La storia africana, è vero, è molto diversa da quella del mondo occidentale. In Europa, in generale, viviamo in un contesto di globalizzazione totale, anche da un punto di vista gastronomico. In Africa le distanze sono immense, così come lo sono a volte le sfumature culturali («In Eritrea si mangia carne cruda, da noi in Nigeria sarebbe impensabile»). Ci sono luoghi che sono totalmente disconnessi dal mondo occidentale, altri che invece ne inseguono usi e costumi.
Di profondamente diverso, ma sempre legato al nostro modo di vivere, c’è una sovrabbondanza alimentare di cui noi siamo schiavi e complici. Aspetto che nei Paesi africani non esiste, anzi, spesso è vero il contrario. Eppure anche noi europei siamo, in qualche modo, nati così, in epoche in cui il sostentamento era dato per lo più dall’agricoltura e la carne era qualcosa da mangiare solo ogni tanto. «In Africa ci si nutre di tanti ortaggi e carboidrati. Il pollo (eccolo il pollo del cartello ironico su Instagram) lo mangiamo, ma è diverso da quello che consumiamo in Europa: è più piccolo, ma certamente più gustoso» sorride Tommy. E noi gli crediamo, mannaggia all’industrializzazione.
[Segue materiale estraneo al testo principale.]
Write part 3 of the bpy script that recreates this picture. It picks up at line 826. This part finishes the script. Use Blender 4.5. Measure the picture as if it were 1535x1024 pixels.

In qualche modo l’Occidente contribuisce anche all’alimentazione degli altri Paesi. Tommy, infatti, ci ricorda che «il cocco viene più esportato che consumato in Africa». Volente o nolente, anche oggi ci si ritrova a mettere becco nelle culture altrui, che modifichiamo in base ai nostri bisogni o alle nostre mode alimentari. E se non siamo così informati sulla cultura gastronomica africana è anche per una questione, potremmo dire, politica. L’Italia, nonostante sia una delle mete principali delle rotte migratorie, ha degli ascensori sociali poco funzionanti e, a differenza di altre popolazioni, quelle africane non sono ancora così forti economicamente e inserite nel tessuto demografico: i ristoranti africani ci sono, specie nel nord della penisola, ma non sono ancora numerosi come quelli, ad esempio, orientali. Eppure le cose stanno cambiando, soprattutto nel resto dell’Europa. I 54 stati africani stanno facendo capolino con la loro identità gastronomica nelle cucine stellate e c’è un bel fermento in tutte quelle capitali che sanno spingersi oltre con curiosità e voglia di contaminazione. Il futuro sarà lo stesso anche per l’Italia? Noi ce lo auguriamo e non vediamo l’ora.